:: Records supplied ::
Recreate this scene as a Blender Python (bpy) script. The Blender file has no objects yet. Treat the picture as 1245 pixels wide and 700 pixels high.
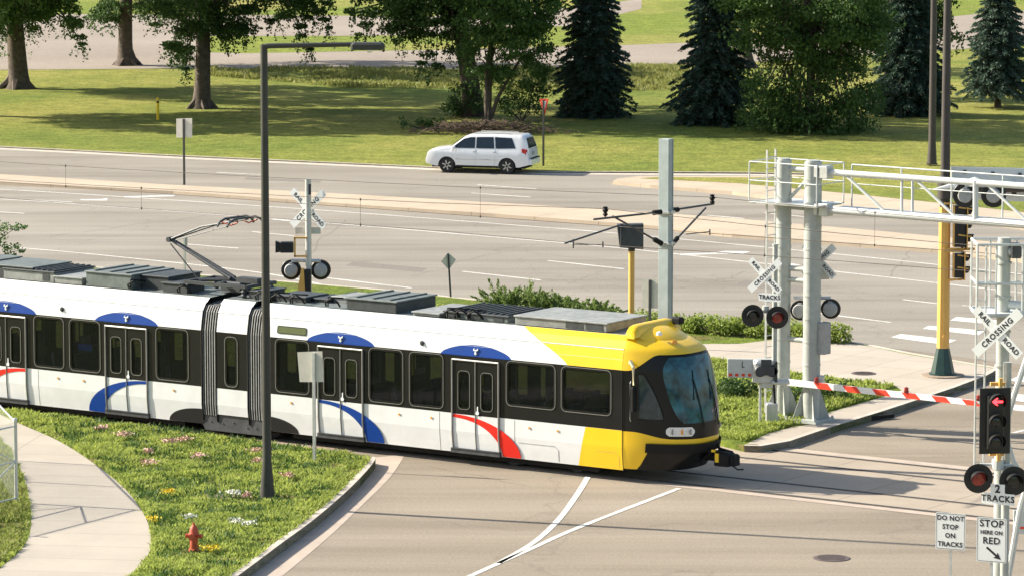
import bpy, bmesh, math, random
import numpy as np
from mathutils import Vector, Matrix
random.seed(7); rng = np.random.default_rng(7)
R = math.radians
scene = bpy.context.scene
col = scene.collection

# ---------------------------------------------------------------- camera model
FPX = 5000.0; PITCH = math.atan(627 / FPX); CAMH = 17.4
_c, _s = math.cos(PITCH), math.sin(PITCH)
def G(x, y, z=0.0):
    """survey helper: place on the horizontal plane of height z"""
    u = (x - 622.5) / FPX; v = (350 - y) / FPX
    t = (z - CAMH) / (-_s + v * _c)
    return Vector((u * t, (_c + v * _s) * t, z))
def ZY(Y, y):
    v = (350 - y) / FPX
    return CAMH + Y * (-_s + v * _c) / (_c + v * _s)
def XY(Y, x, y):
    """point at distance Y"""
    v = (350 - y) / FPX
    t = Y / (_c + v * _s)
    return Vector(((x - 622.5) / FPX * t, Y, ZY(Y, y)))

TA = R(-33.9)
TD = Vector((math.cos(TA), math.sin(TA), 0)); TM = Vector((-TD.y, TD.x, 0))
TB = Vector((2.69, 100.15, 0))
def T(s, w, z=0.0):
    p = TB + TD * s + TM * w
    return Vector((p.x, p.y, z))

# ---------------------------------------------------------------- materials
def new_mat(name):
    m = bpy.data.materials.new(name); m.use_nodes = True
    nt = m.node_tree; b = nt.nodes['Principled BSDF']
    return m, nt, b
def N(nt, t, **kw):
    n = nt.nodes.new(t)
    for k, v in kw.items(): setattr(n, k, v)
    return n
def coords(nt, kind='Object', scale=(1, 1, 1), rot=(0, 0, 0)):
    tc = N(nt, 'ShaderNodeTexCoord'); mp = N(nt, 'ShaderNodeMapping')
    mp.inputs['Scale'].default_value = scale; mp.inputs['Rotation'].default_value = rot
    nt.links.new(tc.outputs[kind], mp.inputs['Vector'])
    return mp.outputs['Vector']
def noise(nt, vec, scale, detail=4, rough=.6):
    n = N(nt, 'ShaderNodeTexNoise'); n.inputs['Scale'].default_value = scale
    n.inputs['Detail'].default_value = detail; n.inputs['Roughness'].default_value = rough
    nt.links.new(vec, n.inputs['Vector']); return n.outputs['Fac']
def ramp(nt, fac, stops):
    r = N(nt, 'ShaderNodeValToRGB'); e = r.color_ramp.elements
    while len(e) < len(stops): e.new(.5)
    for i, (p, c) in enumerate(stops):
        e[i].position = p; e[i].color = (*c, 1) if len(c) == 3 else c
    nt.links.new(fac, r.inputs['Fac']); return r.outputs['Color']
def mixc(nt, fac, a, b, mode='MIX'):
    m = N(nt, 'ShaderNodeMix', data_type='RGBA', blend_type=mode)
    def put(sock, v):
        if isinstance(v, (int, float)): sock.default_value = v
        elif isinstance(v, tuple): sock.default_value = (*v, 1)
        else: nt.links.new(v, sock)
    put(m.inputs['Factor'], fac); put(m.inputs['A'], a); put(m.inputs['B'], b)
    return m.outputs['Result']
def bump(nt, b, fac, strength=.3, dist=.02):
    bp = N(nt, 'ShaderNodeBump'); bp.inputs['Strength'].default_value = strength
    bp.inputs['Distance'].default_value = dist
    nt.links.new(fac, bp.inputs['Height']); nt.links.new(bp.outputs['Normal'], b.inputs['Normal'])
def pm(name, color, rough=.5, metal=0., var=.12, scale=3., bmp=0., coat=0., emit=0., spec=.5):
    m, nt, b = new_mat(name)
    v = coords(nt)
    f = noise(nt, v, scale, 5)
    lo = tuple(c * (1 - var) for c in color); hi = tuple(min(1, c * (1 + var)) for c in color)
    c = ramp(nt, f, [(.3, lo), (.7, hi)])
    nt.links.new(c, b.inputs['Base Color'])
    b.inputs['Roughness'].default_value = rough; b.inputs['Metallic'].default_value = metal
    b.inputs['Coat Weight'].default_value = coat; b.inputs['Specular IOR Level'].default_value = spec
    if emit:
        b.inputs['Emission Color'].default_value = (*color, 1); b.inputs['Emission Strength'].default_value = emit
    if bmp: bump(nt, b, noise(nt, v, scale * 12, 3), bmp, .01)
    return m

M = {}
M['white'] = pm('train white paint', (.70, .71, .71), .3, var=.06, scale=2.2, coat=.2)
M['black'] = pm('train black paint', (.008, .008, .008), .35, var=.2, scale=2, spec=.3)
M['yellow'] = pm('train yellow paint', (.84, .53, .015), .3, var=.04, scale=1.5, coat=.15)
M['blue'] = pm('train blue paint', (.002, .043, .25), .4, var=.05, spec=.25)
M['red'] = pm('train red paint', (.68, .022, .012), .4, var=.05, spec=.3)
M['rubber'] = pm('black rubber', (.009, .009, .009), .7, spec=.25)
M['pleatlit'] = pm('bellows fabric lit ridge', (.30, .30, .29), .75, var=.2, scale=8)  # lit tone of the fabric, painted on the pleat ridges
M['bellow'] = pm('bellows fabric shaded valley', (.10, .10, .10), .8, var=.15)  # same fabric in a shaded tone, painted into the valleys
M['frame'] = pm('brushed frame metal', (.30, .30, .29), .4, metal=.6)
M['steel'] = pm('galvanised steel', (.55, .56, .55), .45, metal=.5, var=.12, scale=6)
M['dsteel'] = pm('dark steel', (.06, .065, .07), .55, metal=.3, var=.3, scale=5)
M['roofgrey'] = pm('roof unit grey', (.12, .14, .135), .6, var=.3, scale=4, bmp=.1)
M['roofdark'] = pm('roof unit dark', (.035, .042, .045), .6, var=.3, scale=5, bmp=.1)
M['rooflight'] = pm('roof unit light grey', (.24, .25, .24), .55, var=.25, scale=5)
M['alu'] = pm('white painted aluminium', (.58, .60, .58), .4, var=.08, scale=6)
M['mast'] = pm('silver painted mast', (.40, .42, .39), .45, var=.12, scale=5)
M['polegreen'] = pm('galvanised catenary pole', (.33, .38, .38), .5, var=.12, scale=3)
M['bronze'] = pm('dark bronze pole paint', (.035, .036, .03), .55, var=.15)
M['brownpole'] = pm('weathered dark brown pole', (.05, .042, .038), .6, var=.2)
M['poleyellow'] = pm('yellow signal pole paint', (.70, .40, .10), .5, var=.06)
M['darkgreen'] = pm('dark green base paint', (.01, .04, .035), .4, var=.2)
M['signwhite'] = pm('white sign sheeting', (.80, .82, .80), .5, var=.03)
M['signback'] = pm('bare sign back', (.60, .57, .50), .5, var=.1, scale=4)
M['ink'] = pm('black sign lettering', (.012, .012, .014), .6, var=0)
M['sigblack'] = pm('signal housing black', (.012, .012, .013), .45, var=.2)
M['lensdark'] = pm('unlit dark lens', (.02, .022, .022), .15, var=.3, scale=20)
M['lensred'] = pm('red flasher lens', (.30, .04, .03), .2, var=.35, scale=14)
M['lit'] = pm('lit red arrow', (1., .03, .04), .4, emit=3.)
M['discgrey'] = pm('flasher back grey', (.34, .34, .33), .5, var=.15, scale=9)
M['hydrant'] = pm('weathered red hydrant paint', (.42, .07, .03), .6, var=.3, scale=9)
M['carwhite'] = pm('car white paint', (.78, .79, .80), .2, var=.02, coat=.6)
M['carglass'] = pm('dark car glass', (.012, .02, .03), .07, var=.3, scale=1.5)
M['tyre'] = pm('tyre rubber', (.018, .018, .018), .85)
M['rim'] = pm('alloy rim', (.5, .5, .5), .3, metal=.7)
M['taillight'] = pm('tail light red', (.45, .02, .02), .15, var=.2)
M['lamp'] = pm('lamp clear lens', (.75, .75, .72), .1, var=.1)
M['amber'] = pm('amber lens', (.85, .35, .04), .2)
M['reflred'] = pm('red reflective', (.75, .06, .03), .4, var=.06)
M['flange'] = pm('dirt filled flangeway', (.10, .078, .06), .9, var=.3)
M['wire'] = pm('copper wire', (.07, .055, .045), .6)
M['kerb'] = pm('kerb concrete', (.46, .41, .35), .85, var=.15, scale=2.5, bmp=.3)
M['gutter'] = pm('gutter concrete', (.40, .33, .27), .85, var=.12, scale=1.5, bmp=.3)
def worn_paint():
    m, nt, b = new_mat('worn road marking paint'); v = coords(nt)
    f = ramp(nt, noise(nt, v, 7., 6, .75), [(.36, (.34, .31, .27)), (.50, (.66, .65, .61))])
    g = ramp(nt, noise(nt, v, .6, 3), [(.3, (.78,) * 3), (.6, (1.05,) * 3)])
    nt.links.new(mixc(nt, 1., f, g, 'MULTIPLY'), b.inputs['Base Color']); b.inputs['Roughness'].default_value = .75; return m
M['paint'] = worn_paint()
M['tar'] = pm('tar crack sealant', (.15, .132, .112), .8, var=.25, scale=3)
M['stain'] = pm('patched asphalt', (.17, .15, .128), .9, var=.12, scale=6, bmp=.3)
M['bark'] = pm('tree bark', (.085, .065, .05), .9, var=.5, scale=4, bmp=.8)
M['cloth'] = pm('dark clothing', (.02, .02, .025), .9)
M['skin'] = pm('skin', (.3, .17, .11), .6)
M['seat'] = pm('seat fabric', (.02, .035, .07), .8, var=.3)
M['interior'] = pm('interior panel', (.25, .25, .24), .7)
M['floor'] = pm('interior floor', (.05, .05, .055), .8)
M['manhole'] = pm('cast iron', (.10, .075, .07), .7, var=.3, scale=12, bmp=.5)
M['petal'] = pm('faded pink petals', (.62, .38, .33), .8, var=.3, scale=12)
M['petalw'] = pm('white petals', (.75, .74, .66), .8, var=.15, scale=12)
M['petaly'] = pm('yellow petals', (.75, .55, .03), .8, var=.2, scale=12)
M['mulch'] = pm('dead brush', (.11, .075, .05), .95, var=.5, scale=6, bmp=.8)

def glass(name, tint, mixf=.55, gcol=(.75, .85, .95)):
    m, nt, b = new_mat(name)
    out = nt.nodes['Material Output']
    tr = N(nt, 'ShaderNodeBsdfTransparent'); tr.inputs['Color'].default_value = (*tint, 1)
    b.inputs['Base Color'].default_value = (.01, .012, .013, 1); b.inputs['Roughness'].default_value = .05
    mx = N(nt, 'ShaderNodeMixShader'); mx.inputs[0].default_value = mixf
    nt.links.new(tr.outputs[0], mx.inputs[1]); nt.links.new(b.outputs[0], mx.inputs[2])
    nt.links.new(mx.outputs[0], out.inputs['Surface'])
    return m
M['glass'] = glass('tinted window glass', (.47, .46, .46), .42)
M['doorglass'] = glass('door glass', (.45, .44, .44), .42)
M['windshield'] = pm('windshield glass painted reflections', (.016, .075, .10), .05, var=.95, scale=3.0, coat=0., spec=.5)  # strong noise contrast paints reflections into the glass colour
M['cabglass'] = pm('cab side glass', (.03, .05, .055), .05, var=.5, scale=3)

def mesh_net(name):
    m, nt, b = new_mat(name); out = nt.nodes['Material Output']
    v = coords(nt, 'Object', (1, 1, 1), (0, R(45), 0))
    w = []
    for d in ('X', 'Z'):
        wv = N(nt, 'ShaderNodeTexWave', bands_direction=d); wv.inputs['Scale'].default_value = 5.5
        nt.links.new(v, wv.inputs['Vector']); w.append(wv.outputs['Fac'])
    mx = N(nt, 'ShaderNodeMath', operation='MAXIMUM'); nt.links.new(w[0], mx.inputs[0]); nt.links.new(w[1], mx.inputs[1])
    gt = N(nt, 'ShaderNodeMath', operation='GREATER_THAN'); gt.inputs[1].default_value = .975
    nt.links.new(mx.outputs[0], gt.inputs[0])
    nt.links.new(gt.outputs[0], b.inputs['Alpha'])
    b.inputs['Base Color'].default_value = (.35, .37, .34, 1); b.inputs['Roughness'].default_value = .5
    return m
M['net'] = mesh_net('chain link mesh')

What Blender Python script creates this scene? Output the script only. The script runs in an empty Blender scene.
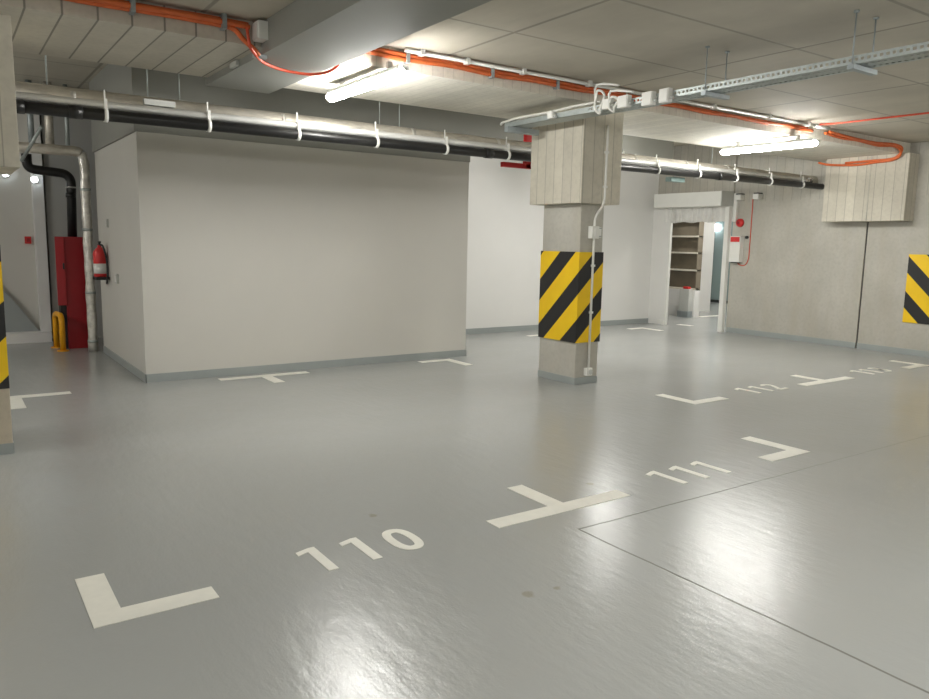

:: To do ::
Select and copy each line from the data that includes the word "Python".

:: Reply to the exercise ::
Recreate this scene as a Blender Python (bpy) script. The Blender file has no objects yet. Treat the picture as 1245 pixels wide and 700 pixels high.
What Blender Python script creates this scene? Output the script only. The script runs in an empty Blender scene.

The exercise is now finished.